Scale dependence of the primordial spectrum from combining the three-year WMAP, galaxy clustering, supernovae, and Lyman-alpha forests

We probe the scale dependence of the primordial spectrum in the light of the three-year WMAP (WMAP3) alone and WMAP3 in combination with the other cosmological observations such as galaxy clustering and type Ia supernova (SNIa). We pay particular attention to the combination with the Lyman-alpha (Ly alpha) forest. In contrast to the first-year WMAP (WMAP1), WMAP3's preference for the running of the scalar spectral index on large scales is now fairly independent of the low CMB multipoles l. A combination with the galaxy power spectrum from the Sloan Digital Sky Survey (SDSS) prefers a negative running to larger than 2 sigma, regardless of the presence of the low-l CMB ( 2 <= l <= 23) or not.

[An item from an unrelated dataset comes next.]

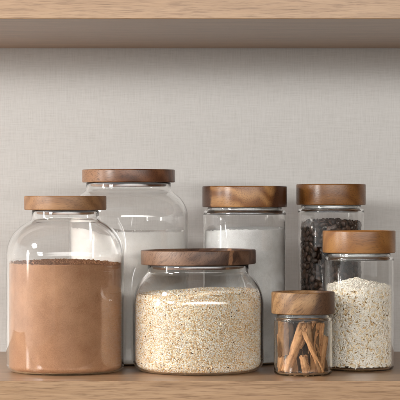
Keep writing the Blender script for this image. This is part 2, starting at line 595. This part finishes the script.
# ------------------------------------------------------------------ powders
_bm = bmesh.new(); bmesh.ops.create_icosphere(_bm, subdivisions=2, radius=1.0); _bm.verts.index_update()
CR = ([v.co.copy() for v in _bm.verts], np.array([[v.index for v in f.verts] for f in _bm.faces])); _bm.free()
COCOA = powder_mat('cocoa', (0.285, 0.137, 0.067), (0.41, 0.220, 0.119), (0.25, 0.118, 0.056), scale=45)
FLOUR = powder_mat('flour', (0.82, 0.79, 0.745), (0.90, 0.88, 0.845), (0.90, 0.89, 0.87), scale=80)
SUGAR = powder_mat('sugar', (0.55, 0.545, 0.53), (0.70, 0.70, 0.69), (0.78, 0.78, 0.77), scale=90, fine=1500, rough=.55)

def h_cocoa(x, y):
    d = math.hypot(x + 2, y) / 60
    return 2.6 * (1 - d * d) + .012 * x * 0 - 1.0 + (-.5 if x > 30 else 0) + .9 * noise.noise((x * .03, y * .03, 1))
o = filling('cocoa_powder', JA, 115.5, h_cocoa, COCOA, seg=360, rings=110, lump=1.3, lump_s=420, lump_bias=.1, edge_wave=1.0, crumbs=1300, crumb_r=(.35, 1.25), crumb_c=(2, -18, 20))
tag(o, 'brown cocoa powder with a crumbly darker top in the wide jar', 'cocoa', kind='stuff')

def h_flour(x, y):
    return 1.2 * noise.noise((x * .03, y * .03, 5)) + max(0, -x - 10) * .16
o = filling('flour', JB, 146.3, h_flour, FLOUR, seg=360, rings=110, lump=.7, lump_s=150, lump_bias=0, edge_wave=.9, crumbs=30, crumb_r=(.4, 1.5), crumb_c=(-5, -48, 12))
tag(o, 'white flour filling the tall wide jar behind', 'flour', kind='stuff')

def h_sugar(x, y):
    return -.2 + .03 * x + 2.0 * noise.noise((x * .02 + 3, y * .02, 5)) + .02 * y
o = filling('sugar', JD, 149.6, h_sugar, SUGAR, seg=360, rings=110, lump=.5, lump_s=260, edge_wave=1.0)
tag(o, 'fine white granules filling the tall straight jar', 'sugar', kind='stuff')

# ------------------------------------------------------------------ grains
def ico(sub):
    bm = bmesh.new()
    bmesh.ops.create_icosphere(bm, subdivisions=sub, radius=1.0)
    v = np.array([list(x.co) for x in bm.verts]); bm.verts.index_update()
    f = np.array([[q.index for q in p.verts] for p in bm.faces])
    bm.free()
    return v, f

def scatter(tv, tf, pos, rot, scl, cols, tipcol=None):
    """copies of a template (tv, tf) at pos with 3x3 rot and per-axis scale; returns verts, faces, colours"""
    n = len(pos)
    v = tv[None] * scl[:, None, :]
    v = np.einsum('nij,nkj->nki', rot, v) + pos[:, None, :]
    f = (tf[None] + (np.arange(n) * len(tv))[:, None, None]).reshape(-1, tf.shape[1])
    c = cols[:, None, :] if cols.ndim == 2 else cols
    c = np.broadcast_to(c, (n, len(tv), 3))
    return v.reshape(-1, 3), f, c.reshape(-1, 3)

def rand_rot(n):
    q = rng.normal(size=(n, 4)); q /= np.linalg.norm(q, axis=1)[:, None]
    w, x, y, z = q.T
    return np.stack([np.stack([1 - 2 * (y * y + z * z), 2 * (x * y - z * w), 2 * (x * z + y * w)], 1),
                     np.stack([2 * (x * y + z * w), 1 - 2 * (x * x + z * z), 2 * (y * z - x * w)], 1),
                     np.stack([2 * (x * z - y * w), 2 * (y * z + x * w), 1 - 2 * (x * x + y * y)], 1)], 1)

def core_mesh(J, gap, level, hfun, seg=96, rings=20):
    """closed inner mass under the visible grains (verts, tris)"""
    pr = inner_samples(J, gap, level)
    pr = [(max(r, .01), z + gap * .8) for r, z in pr if z + gap * .8 < level]
    vs = []
    for r, z in pr[1:]:
        for k in range(seg):
            a = 2 * PI * k / seg; vs.append((r * math.cos(a), r * math.sin(a), z))
    rt = pr[-1][0]
    for j in range(rings):
        f = 1 - j / rings
        for k in range(seg):
            a = 2 * PI * k / seg; x, y = rt * f * math.cos(a), rt * f * math.sin(a)
            vs.append((x, y, level + hfun(x, y) - gap))
    tot = len(pr) - 1 + rings
    i = np.arange(seg); i2 = (i + 1) % seg
    fs = []
    for j in range(tot - 1):
        fs.append(np.stack([j * seg + i, j * seg + i2, (j + 1) * seg + i2], 1))
        fs.append(np.stack([j * seg + i, (j + 1) * seg + i2, (j + 1) * seg + i], 1))
    vs.append((0, 0, pr[0][1])); vs.append((0, 0, level + hfun(0, 0) - gap))
    e = (tot - 1) * seg
    fs.append(np.stack([np.full(seg, len(vs) - 2), i2, i], 1)); fs.append(np.stack([e + i, e + i2, np.full(seg, len(vs) - 1)], 1))
    return np.array(vs), np.concatenate(fs)

# ---- quinoa
def h_quinoa(x, y):
    return 1.5 * noise.noise((x * .025, y * .025, 3)) + .022 * y + .035 * x - .0005 * (x * x + y * y) + 1.5
QL = 83.5
prof = inner_samples(JE, 0.0, 100)
pts = [prof[0]]
P = np.array(prof)
seglen = np.hypot(*(P[1:] - P[:-1]).T); cum = np.concatenate([[0], np.cumsum(seglen)])
pos = []; gr = 0.72
s = P[1:, 0].max() * .70
row = 0
while s < cum[-1]:
    r = np.interp(s, cum, P[:, 0]); z = np.interp(s, cum, P[:, 1])
    r2 = np.interp(s + .3, cum, P[:, 0]); z2 = np.interp(s + .3, cum, P[:, 1])
    tx, tz = r2 - r, z2 - z; ln = math.hypot(tx, tz) or 1
    nx, nz = -tz / ln, tx / ln           # inward
    n = max(6, int(2 * PI * r / 1.34))
    a = (np.arange(n) + (row % 2) * .5 + rng.uniform(-.32, .32, n)) * 2 * PI / n
    dep = 0.86 + np.abs(rng.normal(0, .22, n))
    rr = r + nx * dep + rng.uniform(-.05, 0, n); zz = z + nz * dep + rng.uniform(-.4, .4, n)
    x, y = rr * np.cos(a), rr * np.sin(a)
    top = np.array([QL + h_quinoa(px, py) for px, py in zip(x, y)])
    keep = (zz < top) & (rng.uniform(size=n) > .04)
    pos.append(np.stack([x, y, np.maximum(zz, prof[0][1] + .9)], 1)[keep])
    s += 1.14; row += 1
# top surface, two jittered layers
rt = r_at(prof, QL) - 1.3
g = np.arange(-rt, rt, 1.3)
for lay in (0, 1):
    X, Y = np.meshgrid(g, g)
    x = (X + rng.uniform(-.6, .6, X.shape)).ravel(); y = (Y + rng.uniform(-.6, .6, X.shape)).ravel()
    k = np.hypot(x, y) < rt
    if lay: k &= rng.uniform(size=len(x)) < .35
    x, y = x[k], y[k]
    z = np.array([QL + h_quinoa(a, b) for a, b in zip(x, y)]) + lay * 1.0 + rng.uniform(-.4, .4, len(x))
    pos.append(np.stack([x, y, z], 1))
# second shell
m2 = 14000
a = rng.uniform(0, 2 * PI, m2); z = rng.uniform(6, QL - 1, m2)
r = np.array([r_at(prof, q) for q in z]) - 2.3
pos.append(np.stack([r * np.cos(a), r * np.sin(a), z], 1))
pos = np.concatenate(pos)
n = len(pos)
pal = np.array([(0.88, 0.76, 0.58), (0.90, 0.86, 0.79), (0.80, 0.57, 0.31), (0.66, 0.40, 0.17), (0.70, 0.51, 0.30), (0.22, 0.12, 0.06), (0.05, 0.03, 0.02)])
ci = rng.choice(len(pal), n, p=[.38, .34, .155, .055, .062, .0065, .0015])
cols = pal[ci] * rng.uniform(.88, 1.1, (n, 1))
sc3 = gr * np.stack([rng.uniform(.90, 1.08, n), rng.uniform(.90, 1.08, n), rng.uniform(.74, .95, n)], 1)
rot = rand_rot(n)
front = pos[:, 1] < 15
V, F, C = [], [], []
off = 0
for sub, k in ((2, front), (1, ~front)):
    tv, tf = ico(sub)
    v, f, c = scatter(tv, tf, pos[k], rot[k], sc3[k], cols[k])
    V.append(v); F.append(f + off); C.append(c); off += len(v)
cv, cf = core_mesh(JE, 2.4, QL, h_quinoa)
V.append(cv); F.append(cf + off); C.append(np.tile(np.array([[.60, .44, .27]]), (len(cv), 1)))
me = np_mesh('quinoa', np.concatenate(V) * MM, np.concatenate(F), np.concatenate(C))
o = link('quinoa', me, attr_mat('quinoa_grain', .6, .3), None, JE.loc)
tag(o, 'pale quinoa grains filling the squat jar', 'quinoa', kind='stuff')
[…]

On the other hand, if we focus on the power law Lambda CDM cosmology with only six parameters (matter density Omega(m)h(2), baryon density Omega(b)h(2), Hubble constant H-0, optical depth tau, the spectral index, ns, and the amplitude, A(s), of the scalar perturbation spectrum) when we drop the low-l CMB contributions WMAP3 is consistent with the Harrison-Zel'dovich-Peebles scale-invariant spectrum (n(s) = 1 and no tensor contributions) at similar to 1 sigma. When assuming a simple power-law primordial spectral index or a constant running, in the case when one drops the low-l contributions ( 2 <= l <= 23) WMAP3 is more consistent with the other observations, such as the inferred value of sigma(8).